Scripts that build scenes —
· · · · · · ·

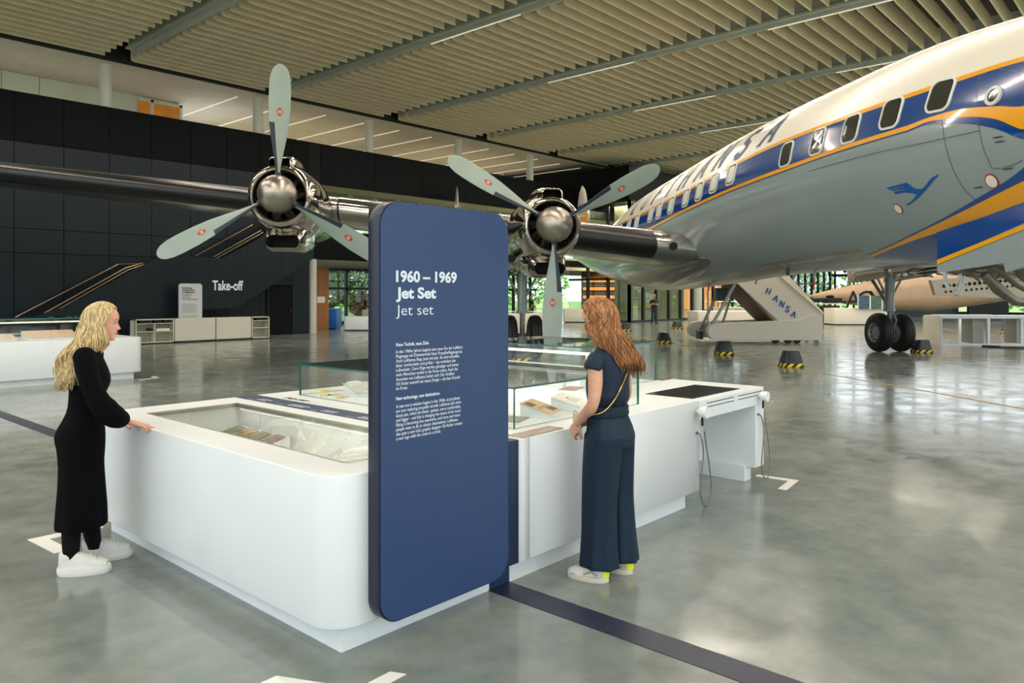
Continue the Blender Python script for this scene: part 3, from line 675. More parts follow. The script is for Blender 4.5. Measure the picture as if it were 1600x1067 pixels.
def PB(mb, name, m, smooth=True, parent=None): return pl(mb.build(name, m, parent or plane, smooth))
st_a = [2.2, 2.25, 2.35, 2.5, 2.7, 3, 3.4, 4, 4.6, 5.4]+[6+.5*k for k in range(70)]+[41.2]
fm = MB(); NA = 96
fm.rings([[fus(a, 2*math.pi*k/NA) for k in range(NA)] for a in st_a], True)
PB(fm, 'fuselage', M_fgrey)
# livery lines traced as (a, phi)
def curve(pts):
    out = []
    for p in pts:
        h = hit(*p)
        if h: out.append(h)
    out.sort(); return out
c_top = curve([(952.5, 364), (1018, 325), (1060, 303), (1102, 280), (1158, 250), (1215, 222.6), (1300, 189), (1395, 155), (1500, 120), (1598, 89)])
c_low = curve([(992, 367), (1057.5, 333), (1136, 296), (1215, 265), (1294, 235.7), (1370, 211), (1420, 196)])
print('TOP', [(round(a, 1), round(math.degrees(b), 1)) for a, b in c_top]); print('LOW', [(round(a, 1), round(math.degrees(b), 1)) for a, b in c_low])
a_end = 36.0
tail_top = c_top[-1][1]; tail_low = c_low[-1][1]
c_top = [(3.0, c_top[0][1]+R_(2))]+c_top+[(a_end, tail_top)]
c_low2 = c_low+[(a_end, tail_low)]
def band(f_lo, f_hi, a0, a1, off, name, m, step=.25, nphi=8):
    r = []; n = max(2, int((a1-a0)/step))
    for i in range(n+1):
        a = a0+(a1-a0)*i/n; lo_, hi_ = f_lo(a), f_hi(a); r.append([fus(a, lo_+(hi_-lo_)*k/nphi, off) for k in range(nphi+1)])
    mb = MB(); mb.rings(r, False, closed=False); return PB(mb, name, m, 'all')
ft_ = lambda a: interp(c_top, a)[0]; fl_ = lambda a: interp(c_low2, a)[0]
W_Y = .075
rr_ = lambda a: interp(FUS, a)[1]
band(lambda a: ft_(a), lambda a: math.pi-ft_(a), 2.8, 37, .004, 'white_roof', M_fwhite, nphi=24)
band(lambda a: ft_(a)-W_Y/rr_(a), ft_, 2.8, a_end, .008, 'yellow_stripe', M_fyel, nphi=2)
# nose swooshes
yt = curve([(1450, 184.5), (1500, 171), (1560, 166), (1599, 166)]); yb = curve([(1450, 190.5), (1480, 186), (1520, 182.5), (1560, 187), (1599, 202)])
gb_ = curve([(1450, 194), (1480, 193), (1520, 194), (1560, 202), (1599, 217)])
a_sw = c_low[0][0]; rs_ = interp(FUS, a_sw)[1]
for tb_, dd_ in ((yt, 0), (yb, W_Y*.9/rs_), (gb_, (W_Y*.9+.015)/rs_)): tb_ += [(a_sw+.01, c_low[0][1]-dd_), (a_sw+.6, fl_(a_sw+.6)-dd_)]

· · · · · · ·

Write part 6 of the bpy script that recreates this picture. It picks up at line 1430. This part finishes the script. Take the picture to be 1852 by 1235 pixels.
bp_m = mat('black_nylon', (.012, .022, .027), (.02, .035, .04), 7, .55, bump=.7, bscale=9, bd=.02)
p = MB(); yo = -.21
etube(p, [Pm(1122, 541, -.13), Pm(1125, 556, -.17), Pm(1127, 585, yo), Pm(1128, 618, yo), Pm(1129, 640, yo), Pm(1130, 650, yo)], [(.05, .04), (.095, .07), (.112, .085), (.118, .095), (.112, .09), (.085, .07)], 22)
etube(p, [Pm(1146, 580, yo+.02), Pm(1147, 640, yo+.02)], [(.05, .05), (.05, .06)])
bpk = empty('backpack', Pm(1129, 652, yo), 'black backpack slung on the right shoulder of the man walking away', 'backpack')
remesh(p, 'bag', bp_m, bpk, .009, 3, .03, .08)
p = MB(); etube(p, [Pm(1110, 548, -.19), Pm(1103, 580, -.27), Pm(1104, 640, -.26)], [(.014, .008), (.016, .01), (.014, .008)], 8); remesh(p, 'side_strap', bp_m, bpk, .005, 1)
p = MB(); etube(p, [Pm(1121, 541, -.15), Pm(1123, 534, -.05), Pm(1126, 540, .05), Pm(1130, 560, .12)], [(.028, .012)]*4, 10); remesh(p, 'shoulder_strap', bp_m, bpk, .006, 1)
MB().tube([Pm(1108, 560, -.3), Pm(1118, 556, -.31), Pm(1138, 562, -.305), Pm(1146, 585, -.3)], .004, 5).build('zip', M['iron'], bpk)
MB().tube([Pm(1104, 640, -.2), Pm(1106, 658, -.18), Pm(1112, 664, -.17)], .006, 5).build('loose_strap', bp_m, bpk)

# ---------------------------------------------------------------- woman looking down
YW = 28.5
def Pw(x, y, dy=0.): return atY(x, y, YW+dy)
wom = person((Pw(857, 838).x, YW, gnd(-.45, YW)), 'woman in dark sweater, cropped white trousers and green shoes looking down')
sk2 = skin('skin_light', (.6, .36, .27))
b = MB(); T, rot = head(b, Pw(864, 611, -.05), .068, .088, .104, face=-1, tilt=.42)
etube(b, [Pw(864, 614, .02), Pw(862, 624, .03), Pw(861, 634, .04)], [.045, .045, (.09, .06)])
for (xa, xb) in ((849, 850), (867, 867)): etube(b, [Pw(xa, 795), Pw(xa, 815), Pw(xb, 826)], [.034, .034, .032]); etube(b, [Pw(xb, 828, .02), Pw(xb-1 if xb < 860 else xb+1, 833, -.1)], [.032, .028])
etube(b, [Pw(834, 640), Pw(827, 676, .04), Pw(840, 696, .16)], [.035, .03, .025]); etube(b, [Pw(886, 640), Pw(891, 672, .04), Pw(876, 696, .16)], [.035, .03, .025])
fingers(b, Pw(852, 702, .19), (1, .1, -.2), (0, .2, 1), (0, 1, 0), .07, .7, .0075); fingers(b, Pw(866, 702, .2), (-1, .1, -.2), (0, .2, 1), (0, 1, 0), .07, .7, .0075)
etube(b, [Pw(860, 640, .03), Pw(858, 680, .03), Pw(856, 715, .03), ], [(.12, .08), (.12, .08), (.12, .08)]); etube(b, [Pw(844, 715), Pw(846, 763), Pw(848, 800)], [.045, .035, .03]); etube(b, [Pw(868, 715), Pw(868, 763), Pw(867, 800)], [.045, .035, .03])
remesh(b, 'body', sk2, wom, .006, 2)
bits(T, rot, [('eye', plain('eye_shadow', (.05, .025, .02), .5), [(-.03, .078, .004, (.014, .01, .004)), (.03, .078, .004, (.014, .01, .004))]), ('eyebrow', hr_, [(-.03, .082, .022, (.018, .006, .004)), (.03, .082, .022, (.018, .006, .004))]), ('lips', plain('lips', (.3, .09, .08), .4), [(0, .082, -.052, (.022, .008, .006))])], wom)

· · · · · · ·

Goal —
Find the word "this" in the entries, and copy every line it shows up in.

Completed task —
Continue the Blender Python script for this scene: part 3, from line 675. More parts follow. The script is for Blender 4.5. Measure the picture as if it were 1600x1067 pixels.
Write part 6 of the bpy script that recreates this picture. It picks up at line 1430. This part finishes the script. Take the picture to be 1852 by 1235 pixels.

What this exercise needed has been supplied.